AK Parti'nin teklifinin reddedilmesi ihtimali var mı sizce?

Devlet Bahçeli'nin çıkışından sonra AKP'nin getireceği bütün tekliflere hayır demesi kendi politikalarıyla, görüşleriyle çelişme haline gelir. Getirecekleri bütün sisteme hayır demek o zaman o demeci boşa çıkarmış olur ki böyle bir şey olmaz.

MHP Milletvekileri Ümit Özdağ, Yusuf Halaçoğlu, Nuri Okutan, Seyfettin Yılmaz ve İsmail Ok, başkanlık sistemine 'hayır' diyeceklerini açıkladılar. Özdağ disiplin kuruluna sevk edilmişti ama diğer isimler için de bu süreç başlar mı?

Başlayabilir. Aslında ihraç mekanizması doğru, adaletli işletilmezse partiye büyük zarar verir. Genel Başkan adaylarının tek tek ihraç edilmiş olması bundan sonraki süreçlerde genel başkanlığa hiç kimsenin aday olmaması gerektiğini empoze etmektedir.

'PARTİ İÇİ MUHALEFETE KARŞI UYGULANAN STRATEJİ YANLIŞ'

'Tek adam' tartışması Erdoğan üzerinden yapılıyor ama MHP'de durum pek farklı görünmüyor...

Bugün parlamentoda bulunan hiçbir siyasi partide parti içi demokrasi maalesef işlememektedir. Parti içi muhalefet süreci kanaatimce başlangıçtan itibaren yanlış MHP'de. 1 Kasım'dan sonra başlayan parti içi muhalefet hareketine karşı genel merkezin yanlış bir strateji uyguladığı kanaatindeyim.
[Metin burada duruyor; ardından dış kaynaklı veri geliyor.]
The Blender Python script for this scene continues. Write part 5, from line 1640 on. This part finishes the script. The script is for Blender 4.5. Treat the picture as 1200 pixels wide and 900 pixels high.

Genel başkanlığa aday olanlar ve onları destekleyen kişiler partimizde vazgeçilmemesi gereken kişiliklerdir.

Meral Akşener'i, Ümit Özdağ'ı, Sinan Oğan'ı mı kastediyorsunuz?

Meral, Ümit... Sinan geri döndü kabul etmiyorlar. Bir de bunları destekleyen delegeler var. Onları da teşkilatları kapatmak yoluyla dışladılar.

Meral Akşener'in başkanlık teklifine karşı meydanlara çıkacağı konuşuluyor. Bu konuda bilginiz var mı?

Meral Hanım'la bu konuda bir görüşmemiz olmadı. MHP'li olan bütün ülkücü arkadaşlarımla her zaman görüşüyorum ve MHP için kendimce neyin doğru olduğunu düşünüyorsam o konuda fikirlerimi beyan ediyorum,

Devlet Bahçeli'nin 7 Haziran 2015 genel seçiminin gecesi yeniden sandığı işaret eden açıklamasından sonra MHP'nin AK Parti ile neredeyse birlikte hareket ettiği yorumları yapılıyor...

Yaklaşık 1 yıldır MHP ile AKP arasında geçmişte yaşanan sert diyaloglar yaşanmamaktadır. Aslında muhalefet partilerinin iktidarın her icraatına karşı çıkması ne kadar yanlışsa iktidarın da muhalefetin çeşitli önerilerine karşı kayıtsız kılması o kadar yanlıştır.

Bahçeli öyle bir çıkış yapmasa ve 7 Haziran'da hükümet kurulsa bütün bunlar yaşanır mıydı?

Bunu kimse bilemez ama bugün Türkiye'de terör başta olmak üzere dış politikadaki gelişmeler ve FETÖ terör örgütünün içinde olduğu darbe girişimi Türkiye'nin gündemini meşgul etmektedir. Farklı bir hükümet olduğunda bunlar olur muydu? Kimse olurdu veya olmazdı diye bir tahminde bulunamaz. Ancak şu görüldü ki Fethullahçı terör örgütü devlet içerisinde her kademede paralel bir yapı oluşturmuş ve bu yapı çok tehlikeli boyutlara ulaşmış. Bugün bu yapıyla mücadele kesintisiz devam ettirilmelidir.